Parmita Uniyal
New Delhi: Claiming to have found a financier to support their bid, over 200 employees of Air India would submit expression of interest (EoI) today for the sale-bound national carrier.
The group of employees includes a board member besides executives at junior and middle level. The deadline for submitting initial bid ends on December 14, 2020.
“We will submit EoI today on part of 219 employees. We have found a financier who is going to support our bid. The group of employees include office assistant to board member,” a senior airline official told Top Lead India (TLI).
TLI was the first to report about airline employees mulling to bid for the airline.
A senior airline member participating in the bid said that the decision was purely business and there was no emotions attached with it. He said that since government has watered down the bid conditions in favour of the prospective buyers, it made sense for the staff to make the attempt.
“If government will remove all the debt from the airline books, anyone with experience and expertise in airline business can run the show.
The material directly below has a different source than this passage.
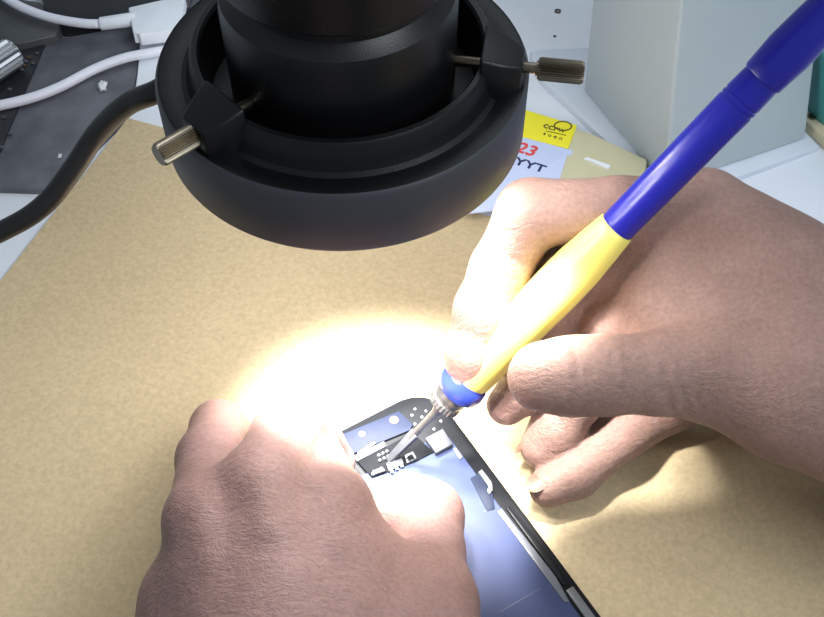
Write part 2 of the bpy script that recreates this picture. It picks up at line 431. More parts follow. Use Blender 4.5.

It was the annual interest payment which was causing losses. Operationally, the airline has been making profits barring a few patches of adverse phase,” the executive quoted above said.
Ever since the government invited global bid for selling 100% of its stake in the airline and its low-cost subsidiary Air India Express, the liability for prospective buyers post divestment has been considerably reduced.
In the latest move to make offer lucrative for private parties, the government in a late October announcement said that the financial bid criteria for the competitive bidding process for the proposed transaction will be the enterprise value of Air India and its subsidiary Air India Express and also ground-handling venture AISATS.
Initially, the bidding criteria was to be equity value. Enterprise value of a company includes the equity value, debt as well as cash held by it. Equity value refers to the value of a company’s shares.
Announcing the change in bid parameters on October 29, Aviation Secretary Pradeep Singh Kharola had said, “The bid will be on the enterprise value… In this enterprise value also, a ratio has been earmarked between how much he (bidder) can take as debt and how much he has to give as cash.”
Accordingly, whatever enterprise value the prospective bidder quotes, 15% of that has to be given in cash to the government and the balance 85% has to be taken as debt along with Air India.
Air India had a total debt of Rs 58,255 crore as on March 31, 2019. During the year, the debt of Rs 29,464 crore was, however, transferred from Air India to a government-owned special purpose vehicle called Air India Assets Holding Company Limited (AIAHL).
Consolidated business of Air India group in the past had a mix of real-estate and aviation interests. As part of its disinvestment plan, the government is now carving out real-estate assets and other businesses which are not integral to the core airline business into a separate SPV along with part transfer of certain debt and liabilities thereby resizing the balance sheet.
After it failed to sell Air India in 2018, the government in January this year restarted the divestment process and invited bids for selling its entire 100% stake instead of 76% on the block earlier. This time the government is determined to dispose off the national carrier, referred at times as the Jewel, despite resistance from various political quarters.
The ruling BJP’s own MP and anti-corruption champion Subramanian Swamy has threatened court proceedings against the government if it continues with the divestment of the flag carrier.